Kirby Lumber Corporation v. Lindsey

REAVLEY, Justice

(dissenting).

The court decides here that McBride was not where he thought he was when he surveyed on the ground in 1870. It decides that all of the adjoining owners have been wrong for eighty years. It rejects the jury verdict and reverses the judgments of the trial court and the court of civil appeals. The west line of Liberty 9 has been moved out to X-Y by scepter of the law.

We accomplish this decree by locating the pine trees which Magruder marked for his west corners in 1844. Actually, no trees are there, and there are no stumps; but two surveyors have testified that they have unearthed the roots of those very same trees.
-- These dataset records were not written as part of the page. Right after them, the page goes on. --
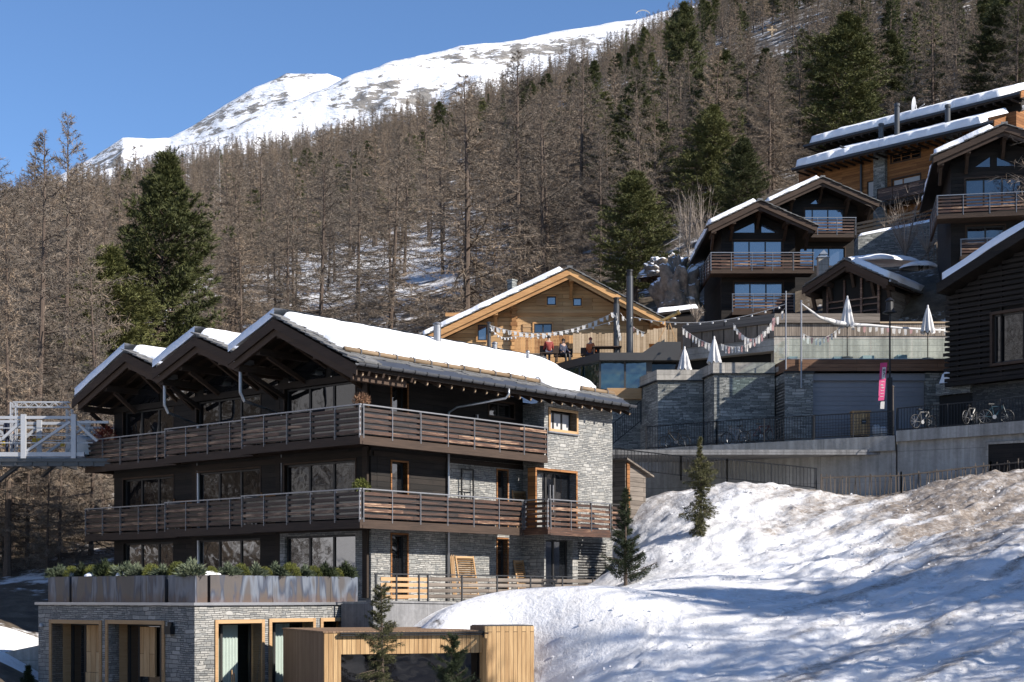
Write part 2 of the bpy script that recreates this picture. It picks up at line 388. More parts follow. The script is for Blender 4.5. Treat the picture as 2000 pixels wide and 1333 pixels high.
M['twig'] = leaf('grey_bare_twigs', (.2,.165,.14), (.42,.35,.29), None, .8)
M['shrub_b'] = leaf('blue_green_needles', (.07,.095,.06), (.16,.195,.12), (.25,.28,.18))
M['shrub_y'] = leaf('yellow_green_needles', (.07,.085,.018), (.17,.185,.04), (.29,.285,.07))
M['shrub_d'] = leaf('deep_green_needles', (.018,.028,.012), (.045,.062,.026))
M['dry'] = leaf('dry_heather', (.25,.13,.08), (.45,.28,.17))
def rock_mat():
    t = NT('rock_with_snow'); p = t.pos(); nz_ = t.n('SeparateXYZ', Vector=t.n('NewGeometry').outputs['Normal']).outputs[2]; a = t.noise(p, .9, 7, .7)
    k = t.n('MapRange', i0=t.math('ADD', nz_, t.math('MULTIPLY', t.math('SUBTRACT', a, .5), 1.2)), i1=.52, i2=.66).outputs[0]
    return t.out(Base_Color=t.mix(k, t.ramp(t.noise(p, 2.2, 7, .7), [(.3, (.07,.06,.05)), (.6, (.24,.2,.16))]), (.85,.86,.89)), Roughness=.9, Normal=t.bump(t.noise(p, 3, 7, .7), .15))
M['rock'] = rock_mat()
def corten():
    t = NT('blued_steel_planter'); o = t.obj(); sp = t.n('SeparateXYZ', Vector=o); run = t.math('ADD', sp.outputs[0], sp.outputs[1])
    v = t.n('CombineXYZ', X=run, Y=sp.outputs[2]).outputs[0]
    n = t.noise(t.map(v, (1.7,.35,1)), 1.0, 3, .5, .4); r = t.noise(o, 3, 5)
    col = t.ramp(n, [(.3, (.06,.056,.056)), (.45, (.085,.074,.069)), (.5, (.04,.05,.075)), (.56, (.13,.15,.185)), (.66, (.075,.07,.072)), (.8, (.09,.077,.068))])
    rust = t.n('MapRange', i0=t.math('ADD', t.math('MULTIPLY', sp.outputs[2], -1.6), t.math('MULTIPLY', r, 1.2)), i1=.35, i2=.75).outputs[0]
    col = t.mix(t.math('MULTIPLY', rust, .45), col, (.10,.052,.026))
    return t.out(Base_Color=col, Metallic=.15, Roughness=.45)
M['corten'] = corten()
# ------------------------------------------------------------ terrain: one sheet
CP = []
for px, py, Y in [  # the snow bank in front of the retaining wall
    (1200,1128,61),(1250,1135,59),(850,1172,50),(1000,1152,53),(1050,1205,49),(1110,1345,44.5),(1500,1345,41),(2000,1345,37),(2300,1345,34),
    (2000,1150,46),(2000,935,63),(1925,930,65),(1830,938,66),(1740,975,67),(1660,975,68),(1600,960,68),(1450,940,68.5),(1350,952,69),(1250,965,70),(1210,985,70),
    (1240,1080,62),(1350,1005,65),(1300,1060,62),(1500,1080,59),(1400,1120,56),(1300,1128,56),(1500,1140,53.5),(1180,1165,54),(1100,1215,48),(1090,1260,46.5),(1200,1225,47.5),(1300,1165,51),
    (1400,1170,50),(1600,1150,52),(1700,1150,50),(1700,1060,57),(1850,1054,54),(1900,1200,43.5),(1700,1240,44),(1500,1225,46),(1300,1260,46),(1850,985,61),(1600,1040,61),(1950,1010,58),
    (950,1190,50.5),(905,1420,44.5),(1000,1440,44),(960,1360,46.5),(1043,1470,43),(1040,1440,41.5),(1062,1440,44),(1090,1440,42.5),(1105,1300,47.3),(1046,1440,45.3),(1000,1440,44.8),(1046,1420,47.6),(1000,1420,47.4),(950,1420,47.2),(2200,1060,48),(2200,930,60),
    (30,1250,58),(0,1345,53),(20,1165,66),(60,1130,71),(150,1085,77),(230,1062,81),(-200,1150,70),(-200,1340,50)]:
    p = at(px, py, Y); CP.append(tuple(p))
CP += [(-5,57,-.45),(-10,60,-.45),(-17,66,-.4),(-8,66,-.3),(0,62,-.3),(3,66,.3),(-5,51,-3.7),(-12,53,-3.7),(-16,58,-3.4),(0,46,-3.6),(-8,45,-3.8),(2,47,-3.2),
       (7,71.5,3.9),(10,73,4.6),(20,72.5,5.2),(26,71,5.8),(6,78,5.2),(14,79,5.5),(22,79,6),(3,73,3.2),(6,74.5,4.2),(2,80,5.5),(28,105,21.5),(36,112,24),(26,118,26),(18,106,19),(22.4,97,20.2),(26,95.5,20.0),(0,77,5),(-6,77,4.5),(-12,82,6.5),
       (5,84,11.2),(15,85,11.7),(22,85,11.7),(0,85,11),(-6,85,9.6),(-12,92,10),(-22,92,9),(0,94,12.7),(8,94,13),(12,96,16),(20,98,17.2),(26,98,18.3),(29,86,17.5),(32,76,11.5),(38,70,11),(30,62,7.5),(40,62,8),
       (0,30,-2.4),(10,30,-2.4),(25,28,-1.5),(-20,40,-4),(0,0,-2),(0,-40,-6),(60,0,2),(60,50,12),(45,45,4),(-40,20,-5),(-60,60,-2),(-90,40,2),(-90,90,16),(-200,60,55),(-200,-60,50),(0,-200,-8),(200,-100,25),(200,100,60),(-300,150,120)]
for Y, row in {110:((-300,13),(0,12.5),(400,13),(800,14.5),(1200,18.5),(1500,21),(2000,25),(2300,30)), 150:((-300,24),(0,22),(400,24),(800,27),(1200,31),(1500,38),(2000,46),(2300,52))}.items():
    for px, z in row: CP.append(((px-1000)/F*Y, Y, z))
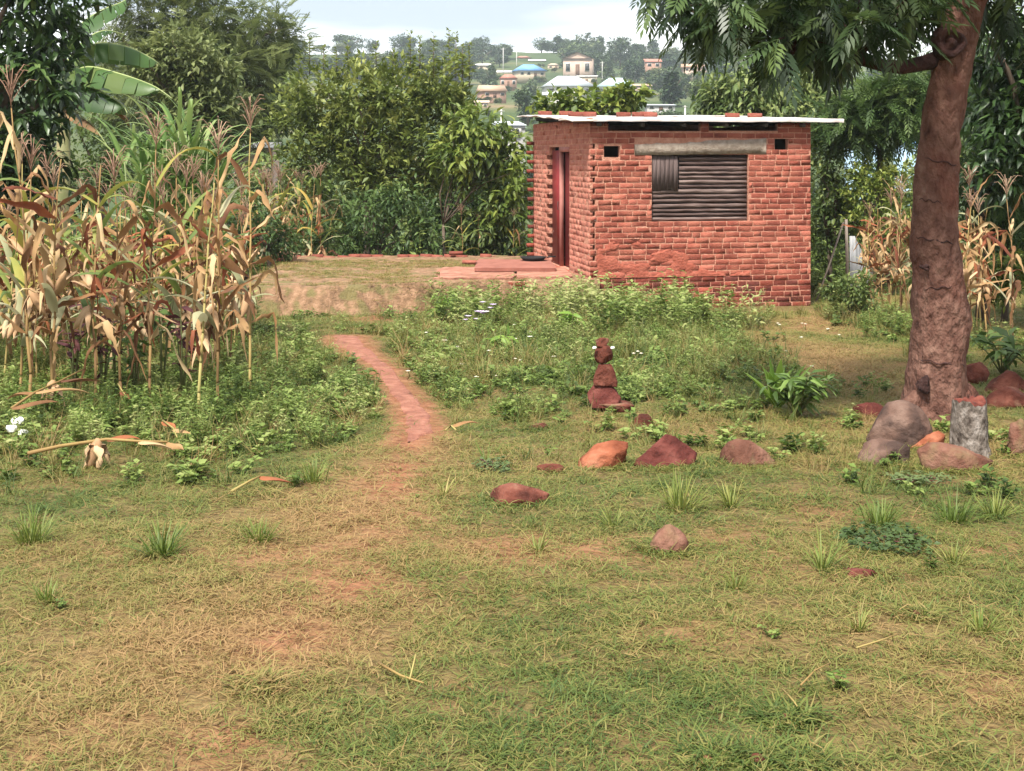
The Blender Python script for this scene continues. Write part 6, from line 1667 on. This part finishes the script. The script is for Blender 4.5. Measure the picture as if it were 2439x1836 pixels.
# trees: five shapes, copied
far_m = [leafmat("far_foliage_" + n_, c_, wa=1.0, wr=.6, trans=.15) for n_, c_ in (("dark", [(.014, .03, .014), (.028, .055, .024), (.055, .09, .036), (.09, .13, .05)]), ("green", [(.025, .05, .018), (.05, .085, .028), (.09, .13, .045), (.14, .18, .065)]), ("olive", [(.04, .055, .02), (.07, .09, .03), (.12, .14, .05), (.18, .19, .075)]))]
TP = []
for k in range(7):
    r = random.Random(400 + k); m = far_m[k % 3]
    T = thing("hillside_tree", "tree", "tree")
    bs = [(np.array((0, 0, .62)), np.array((.36, .36, .34)))] + [(np.array((r.uniform(-.3, .3), r.uniform(-.3, .3), r.uniform(.4, .85))), np.array((r.uniform(.16, .28),) * 2 + (r.uniform(.13, .22),))) for _ in range(6)]
    if k == 5: bs = [(np.array((r.uniform(-.3, .3), r.uniform(-.2, .2), .55 + .42 * i / 7)), np.array((.12, .12, .05))) for i in range(8)]
    if k == 6: bs = [(np.array((0, 0, .3 + .6 * i / 5)), np.array((.17 - .02 * i,) * 2 + (.14,))) for i in range(6)]
    g = Geo(); crown(g, bs, 1500 if k != 5 else 420, LEAF_W, .10, 400 + k, cluster=5, jitter=.3, tint=(.5, .9), shell=.5)
    part("crown", g, m, T); tg = Geo().tube([(0, 0, -.15), (.01, 0, .3), (0, 0, .6)], [.035, .025, .015], 6)
    for q in range(4): tg.tube([(0, 0, .4), (r.uniform(-.3, .3), r.uniform(-.3, .3), r.uniform(.6, .85))], [.015, .006], 5)
    part("trunk", tg, bark_g, T); remember(T); TP.append(T)
usedt = set()
HILL = {0: "dark rounded tree on the far hillside", 3: "dark rounded tree on the far hillside", 1: "mid green rounded tree on the far hillside", 4: "mid green rounded tree on the far hillside", 2: "olive green rounded tree on the far hillside", 6: "narrow dark tree on the far hillside"}
def hill_tree(k, px, py, hpx, d, label, group=None, wide=1.0):
    """py: foot of the tree"""
    o = TP[k] if k not in usedt else copy_tree(TP[k])
    usedt.add(k); h = hpx * PXM * d; x = X(px, d)
    z_ = gz(x, d) if py is None else Z(py, d)
    o.location = (x, d, z_); o.scale = (h * wide, h * wide, h); o.rotation_euler = (0, 0, R.uniform(0, 6.28)); tag(o, label, "tree", group)
for a in [(5, 1262, 135, 60, 500, "tall sparse tree with a ragged top standing out above the hilltop"), (0, 1225, 125, 36, 500, "twin topped dark tree on the skyline left of the tall sparse one"), (0, 1340, 140, 58, 430, "big round dark tree on the skyline right of the tall sparse one"),
          (3, 1370, 190, 62, 350, "broad dark tree above the teal roof"), (6, 1062, 200, 60, 330, "narrow dark tree left of the orange roof", None, .9), (1, 1225, 196, 34, 345, "dense green tree in front of the gabled house"), (4, 1150, 215, 44, 290, "dark green tree left of the large grey roof"),
          (0, 1140, 262, 66, 180, "bluish green tree in the valley left of the yellow green young tree"), (3, 1290, 232, 40, 235, "dark tree in front of the teal roof"), (1, 1330, 235, 34, 225, "grey green tree below the teal roof"), (4, 1440, 236, 50, 220, "dense dark tree right of the teal roof low on the slope"),
          (1, 1520, 235, 66, 150, "broad green tree on the right slope above the hut roof"), (3, 1460, 205, 46, 300, "dark tree below the orange pink house"), (0, 1560, 210, 60, 260, "large dark tree half hidden by the hanging leaves"), (6, 1308, 195, 50, 330, "slim tree beside the pole right of the gabled house", None, .8)]:
    hill_tree(*a)
r = random.Random(88); n_ = 0
while n_ < 262:
    d = r.choice([r.uniform(170, 520), r.uniform(300, 560)]); px = r.choice([r.uniform(200, 2100), r.uniform(980, 1560), r.uniform(980, 1560), r.uniform(600, 1010), r.uniform(-500, 2900)])
    if px < 1000: d = max(d, 380)
    if 1000 < px < 1430 and 210 < d < 420 and r.random() < .5: continue
    th = r.uniform(4.0, 8.5); foot = 335.6 - gz(X(px, d), d) / (PXM * d); top_ = foot - th / (PXM * d); hw = .5 * th / (PXM * d)
    if any(d < hd + 6 and abs(px - hx) < hwid * .55 + hw * .8 and top_ < hb - 3 and foot > ht and 960 < hx < 1530 for hx, hb, hwid, ht, hd in HOUSES): continue
    kk = r.choice([0, 0, 1, 2, 3, 3, 4, 6])
    hill_tree(kk, px, None, th / (PXM * d), d, HILL[kk], HILL[kk].replace('tree', 'trees'), r.uniform(1.1, 1.9)); n_ += 1
for hx, hb, hwid, ht, hd in HOUSES:
    if hd < 150: continue
    for j in range(4):
        d = hd - r.uniform(9, 26); px = hx + hwid * r.uniform(-.65, .65); foot = 335.6 - gz(X(px, d), d) / (PXM * d); top_ = hb - r.uniform(-3, 4)
        if foot - top_ > 6: hill_tree(j, px, None, foot - top_, d, "tree growing right in front of a house on the far hillside", "trees in front of the hillside houses", min(1.6, r.uniform(1.0, 1.3) * max(1, 18 / (foot - top_))))
for i in range(64):
    d = r.uniform(50, 130); px = r.uniform(300, 2150) if i < 34 else r.choice([r.uniform(-700, 300), r.uniform(2150, 3200)])
    hill_tree(r.choice([0, 1, 2, 4]), px, None, r.uniform(2.5, 4.2) / (PXM * d), d, "green tree down in the valley beyond the hut", "trees in the valley", r.uniform(1, 1.4))
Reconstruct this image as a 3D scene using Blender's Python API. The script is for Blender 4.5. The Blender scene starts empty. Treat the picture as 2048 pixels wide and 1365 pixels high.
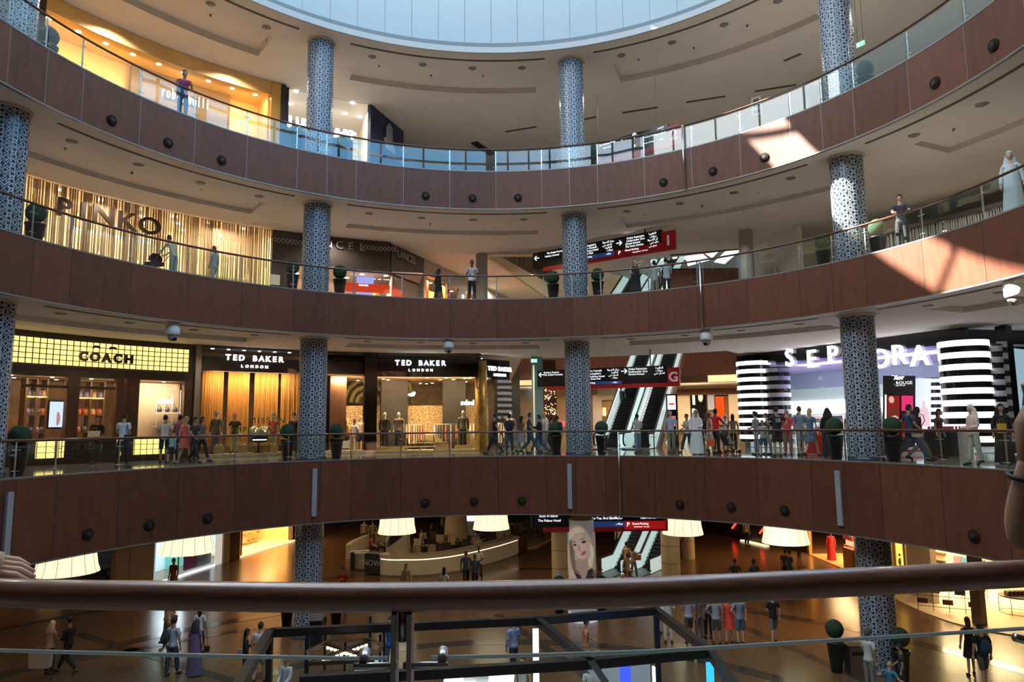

A third surveyor tells us that he has found the holes of the first two surveyors —but nothing more. The third surveyor could find no evidence of the remains of any trees in the ground where the first two had been digging. The significance of roots could be doubted if the third surveyor was correct when he testified that in this particular area “you could go on a given course a certain distance until you could find a set of stump holes that would fit because the country was covered in pine trees.”

We choose whom to believe and whom to disbelieve. I had thought that this was the function of the jury.

No other corner of Liberty 9 was located by holes or even by stumps. The other corners from which the court works were located because of long acceptance and usage. A reasonable juror, and maybe lawyer or surveyor, would expect the same factors to be respected on the west line. This W-Z line, always clearly marked on the ground, has been accepted as the actual dividing boundary between the two surveys for over eighty years. Kirby used that line when timber deeds were prepared in 1929 for its purchase of Lindsey timber. Humble leased from Lindsey in 1932 by using the W-Z line. A tenant of Kirby placed his west fence on the W-Z line at-the direction of Kirby’s agent. Since 1905 when John Lindsey moved on Section 2, the owners of Liberty 9 have cut timber to the W-Z line, and the owners of Section 2 have sold timber to that line. The Lindseys had an orchard on part of the land in dispute for a number of years. Until a company surveyor started redrawing the map in 1949, there was only one west line for Liberty 9 and it was at W-Z.

*743The jury was entitled to locate the boundary at W-Z. I would affirm the judgment.

CALVERT, C. J., and STEAKLEY, J., join in this dissent.